What if instead we could just... train them to compute, offloading the burden?
Enter #NCA !
For those of you who've missed it, quick NCA primer:
- Traditional cellular automata = hand-crafted rules (like Conway's Game of Life).
- Neural Cellular Automata = local rule learned by a neural network through gradient descent!
distill.pub/2020/growing...
We propose a novel framework that disentangles the concepts of “hardware” and “state” within the NCA. For us:
- Rules = "Physics" dictating state transitions.
- Hardware = Immutable + heterogeneous scaffold guiding the CA behaviour.
- State = Dynamic physical & computational substrate.
Think of it like having a computing substrate:
- Some universal laws of physics apply to every unit of a motherboard / of a brain.
- These units are (usually) setup in a fixed, meaningful manner...
- But their evolving state (electrical charges / neurochemical patterns) govern the computation.
But how do we "instruct" the NCA what to do, what task to perform, on which data ? Basically, how do we interface with this dynamical substrate to "make" it do interesting computation ?
This is the role of the hardware ! This acts as a translation between human intent, and the dynamical substrate.
Through this framework, we are able to successfully train on a variety of computational primitives of matrix arithmetics.
Here is an example of the NCA performing Matrix Translation + Rotation directly in its computational state (and, by design, only using local interactions to do so) !
But here's where it gets REALLY wild...
We didn't just train on computational primitives... We then used our pre-trained NCA to emulate a small neural network and solve MNIST digit classification!
The entire neural network "lives" inside the CA state space!
More on the MNIST demo: We pre-train a linear classifier, decompose the 784×10 matrix multiplication into smaller blocks, and let the NCA process them in PARALLEL!
Emulated accuracy: 60% (vs 84%), not perfect due to error accumulation, but it WORKS! This is a neural network running inside a CA! 🤯
Btw, this isn't just academic curiosity. We're talking about:
🔸 Analogue computers that could be more efficient than digital ones (without the need to revert to binary-level operations).
🔸 #Neuromorphic computing that mimics how brains actually work.
🔸 Bypassing the von Neumann bottleneck ?
Our approach also enables task composition, meaning we can chain operations together!

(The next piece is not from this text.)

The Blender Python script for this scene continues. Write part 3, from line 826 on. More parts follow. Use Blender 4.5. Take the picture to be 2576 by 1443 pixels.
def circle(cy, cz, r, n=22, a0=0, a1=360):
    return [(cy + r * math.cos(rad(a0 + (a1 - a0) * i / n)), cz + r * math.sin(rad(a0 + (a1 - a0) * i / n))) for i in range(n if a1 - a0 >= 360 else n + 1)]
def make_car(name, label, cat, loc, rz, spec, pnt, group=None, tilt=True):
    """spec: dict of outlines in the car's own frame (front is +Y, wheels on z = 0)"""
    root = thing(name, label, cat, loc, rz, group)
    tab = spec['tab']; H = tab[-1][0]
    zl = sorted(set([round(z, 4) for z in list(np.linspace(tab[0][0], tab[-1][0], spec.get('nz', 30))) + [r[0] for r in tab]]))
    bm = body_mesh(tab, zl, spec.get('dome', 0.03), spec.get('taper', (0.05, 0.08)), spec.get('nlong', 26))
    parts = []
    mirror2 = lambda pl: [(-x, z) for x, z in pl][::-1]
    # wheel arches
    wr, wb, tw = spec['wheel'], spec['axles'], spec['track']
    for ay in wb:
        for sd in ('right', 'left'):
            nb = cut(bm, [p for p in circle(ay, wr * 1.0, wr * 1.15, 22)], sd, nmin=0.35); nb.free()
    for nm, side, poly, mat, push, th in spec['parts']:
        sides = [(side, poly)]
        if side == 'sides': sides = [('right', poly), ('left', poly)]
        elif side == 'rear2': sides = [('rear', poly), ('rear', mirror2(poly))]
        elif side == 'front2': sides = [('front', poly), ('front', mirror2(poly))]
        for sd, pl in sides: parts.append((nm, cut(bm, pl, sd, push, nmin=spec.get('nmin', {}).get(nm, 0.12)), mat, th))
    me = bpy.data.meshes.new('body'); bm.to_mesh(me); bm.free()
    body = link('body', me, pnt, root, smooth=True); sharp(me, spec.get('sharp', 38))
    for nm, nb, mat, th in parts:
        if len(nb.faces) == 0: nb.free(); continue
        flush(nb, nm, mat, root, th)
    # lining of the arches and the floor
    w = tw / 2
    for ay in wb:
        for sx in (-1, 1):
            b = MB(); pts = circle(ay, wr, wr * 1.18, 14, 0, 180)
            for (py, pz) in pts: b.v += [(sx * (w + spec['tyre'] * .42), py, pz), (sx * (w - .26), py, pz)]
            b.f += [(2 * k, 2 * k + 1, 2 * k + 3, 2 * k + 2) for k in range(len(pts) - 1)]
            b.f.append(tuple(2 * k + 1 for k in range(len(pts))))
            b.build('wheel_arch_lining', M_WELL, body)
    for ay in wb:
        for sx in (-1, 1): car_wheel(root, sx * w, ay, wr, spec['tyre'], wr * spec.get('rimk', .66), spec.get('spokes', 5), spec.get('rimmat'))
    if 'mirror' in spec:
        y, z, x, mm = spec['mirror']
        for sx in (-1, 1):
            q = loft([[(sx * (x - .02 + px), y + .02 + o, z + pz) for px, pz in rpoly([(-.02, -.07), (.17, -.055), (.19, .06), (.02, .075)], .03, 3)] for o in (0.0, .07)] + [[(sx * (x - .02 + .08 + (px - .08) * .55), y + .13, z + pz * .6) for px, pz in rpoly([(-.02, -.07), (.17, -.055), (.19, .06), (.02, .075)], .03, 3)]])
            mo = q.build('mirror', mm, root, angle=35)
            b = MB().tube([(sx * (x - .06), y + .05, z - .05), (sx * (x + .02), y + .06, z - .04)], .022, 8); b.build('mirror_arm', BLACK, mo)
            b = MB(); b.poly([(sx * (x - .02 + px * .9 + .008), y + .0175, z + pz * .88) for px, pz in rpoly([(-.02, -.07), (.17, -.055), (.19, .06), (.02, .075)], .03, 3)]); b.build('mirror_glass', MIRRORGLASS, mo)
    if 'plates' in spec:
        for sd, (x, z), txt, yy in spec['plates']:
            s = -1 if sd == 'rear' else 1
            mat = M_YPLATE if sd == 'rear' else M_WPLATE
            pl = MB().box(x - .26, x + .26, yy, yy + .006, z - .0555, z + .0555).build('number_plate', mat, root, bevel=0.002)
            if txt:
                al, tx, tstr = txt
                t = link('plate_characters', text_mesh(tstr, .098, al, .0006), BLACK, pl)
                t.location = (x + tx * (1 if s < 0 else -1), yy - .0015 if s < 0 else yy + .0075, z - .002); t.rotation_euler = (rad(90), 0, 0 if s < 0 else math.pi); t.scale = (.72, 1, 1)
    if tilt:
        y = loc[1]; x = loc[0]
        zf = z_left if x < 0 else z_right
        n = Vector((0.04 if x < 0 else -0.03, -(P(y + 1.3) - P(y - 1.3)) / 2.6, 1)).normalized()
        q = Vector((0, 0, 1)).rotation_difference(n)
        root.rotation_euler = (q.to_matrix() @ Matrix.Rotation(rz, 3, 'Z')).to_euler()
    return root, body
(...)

Example: Distribute matrix → Multiply → Rotate → Return to original position
It's like programming, but the "execution" is continuous dynamics! We're building a neural compiler!
I quite like this idea of a compiler ! Think of it like having dual timescale:
- FAST: State / neuronal dynamics (computation happens)
- SLOW: Hardware reconfiguration (program flow)
This separation mirrors classical computer architecture but within a continuous, differentiable substrate !
Taking it even further: We're developing a graph-based "Hardware Meta-Network"!
Users define tasks as intuitive graphs (nodes = regions, edges = operations), and a GNN + coordinate-MLP generates the hardware configuration!
It's literally a compiler from human intent → NCA computation! 🤖
In conclusion: continuous cellular automata could be universal computers when trained right. This might change how we should think about:
- What can compute ?
- How to design computers ?
- The future of efficient AI hardware.